Swap
Recently, in one of his programming classes, Petya learned about the while loop operator. He particularly enjoyed using it to reverse the order of elements in an array. To achieve this, Petya wrote a special procedure.
In Pascal, the procedure is written as follows:
procedure Swap(i, j : integer);
var
tmp : integer;
begin
while i < j do begin
tmp := a[i]; a[i] := a[j]; a[j] := tmp;
i := i + 1;
j := j - 1;
end;
end;
In C, the procedure looks like this:
void Swap(int i, int j)
{
int tmp;
while (i < j) {
tmp = a[i]; a[i] = a[j]; a[j] = tmp;
i++; j–;
}
return;
}
Both procedures operate on a global array of natural numbers a_1, a_2, …, a_N. The array elements are indexed starting from 1.

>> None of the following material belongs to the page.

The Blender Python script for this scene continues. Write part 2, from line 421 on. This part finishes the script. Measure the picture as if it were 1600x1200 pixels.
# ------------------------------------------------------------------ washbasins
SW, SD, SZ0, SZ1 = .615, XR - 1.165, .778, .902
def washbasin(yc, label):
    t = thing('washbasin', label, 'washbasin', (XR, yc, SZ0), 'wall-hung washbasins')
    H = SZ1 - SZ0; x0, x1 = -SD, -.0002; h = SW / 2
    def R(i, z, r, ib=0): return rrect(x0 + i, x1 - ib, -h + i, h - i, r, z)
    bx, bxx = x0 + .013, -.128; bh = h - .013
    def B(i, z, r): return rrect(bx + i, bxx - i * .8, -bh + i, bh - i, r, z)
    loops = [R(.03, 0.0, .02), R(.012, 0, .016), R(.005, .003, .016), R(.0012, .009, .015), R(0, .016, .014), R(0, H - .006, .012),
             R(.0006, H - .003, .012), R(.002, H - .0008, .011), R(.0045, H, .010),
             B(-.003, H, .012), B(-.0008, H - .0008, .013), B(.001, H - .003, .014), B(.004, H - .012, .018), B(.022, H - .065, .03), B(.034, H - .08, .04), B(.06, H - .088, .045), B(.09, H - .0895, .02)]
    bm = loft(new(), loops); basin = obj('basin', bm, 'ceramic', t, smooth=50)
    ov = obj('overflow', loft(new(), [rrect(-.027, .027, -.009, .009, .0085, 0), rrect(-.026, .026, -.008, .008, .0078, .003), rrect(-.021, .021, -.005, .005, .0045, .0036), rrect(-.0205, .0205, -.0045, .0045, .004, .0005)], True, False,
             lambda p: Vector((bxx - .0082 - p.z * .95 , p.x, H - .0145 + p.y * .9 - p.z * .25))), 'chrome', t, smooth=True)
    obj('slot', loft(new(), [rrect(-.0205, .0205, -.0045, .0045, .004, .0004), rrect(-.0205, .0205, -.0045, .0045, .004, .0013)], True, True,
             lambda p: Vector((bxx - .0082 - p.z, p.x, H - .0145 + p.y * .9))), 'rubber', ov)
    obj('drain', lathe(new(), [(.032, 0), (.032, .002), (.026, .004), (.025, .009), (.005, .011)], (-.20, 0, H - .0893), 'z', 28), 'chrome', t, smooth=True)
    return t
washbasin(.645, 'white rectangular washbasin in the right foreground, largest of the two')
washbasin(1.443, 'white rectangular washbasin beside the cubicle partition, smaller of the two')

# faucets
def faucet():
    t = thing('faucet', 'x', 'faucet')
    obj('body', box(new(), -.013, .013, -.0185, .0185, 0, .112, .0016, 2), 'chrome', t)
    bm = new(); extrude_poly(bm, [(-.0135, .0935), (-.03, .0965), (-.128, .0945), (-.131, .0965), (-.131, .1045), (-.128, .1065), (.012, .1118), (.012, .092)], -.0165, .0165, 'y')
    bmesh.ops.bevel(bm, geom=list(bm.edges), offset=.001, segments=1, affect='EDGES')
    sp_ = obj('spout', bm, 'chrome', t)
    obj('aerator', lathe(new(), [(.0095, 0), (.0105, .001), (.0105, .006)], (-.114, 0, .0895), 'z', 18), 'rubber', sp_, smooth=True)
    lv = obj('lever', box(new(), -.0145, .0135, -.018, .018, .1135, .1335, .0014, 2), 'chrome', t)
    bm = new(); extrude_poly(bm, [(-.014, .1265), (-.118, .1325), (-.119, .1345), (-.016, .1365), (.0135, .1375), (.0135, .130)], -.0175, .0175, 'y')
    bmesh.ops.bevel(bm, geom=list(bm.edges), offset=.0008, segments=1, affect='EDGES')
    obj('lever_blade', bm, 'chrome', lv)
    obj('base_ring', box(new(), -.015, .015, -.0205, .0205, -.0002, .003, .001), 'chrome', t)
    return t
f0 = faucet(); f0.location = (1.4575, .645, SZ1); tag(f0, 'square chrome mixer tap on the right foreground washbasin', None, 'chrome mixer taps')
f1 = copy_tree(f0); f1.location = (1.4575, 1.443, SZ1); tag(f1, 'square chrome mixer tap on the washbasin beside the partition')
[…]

Petya is curious to see how a given array of N natural numbers will appear after sequentially applying the procedures Swap(1, N), then Swap(1, N-1), then Swap(1, N-2), and continuing in this pattern until Swap(1, 2).
Input
The input consists of two lines. The first line contains a single natural number N (2 ≤ N ≤ 100000), representing the number of elements in the array.
The second line contains N natural numbers a_1, a_2, …, a_N (1 ≤ a_i ≤ 1000), separated by spaces — these are the elements of the array.
Output
Output a single line with the elements of the array, separated by spaces, in the order they appear after applying the Swap procedure as described above.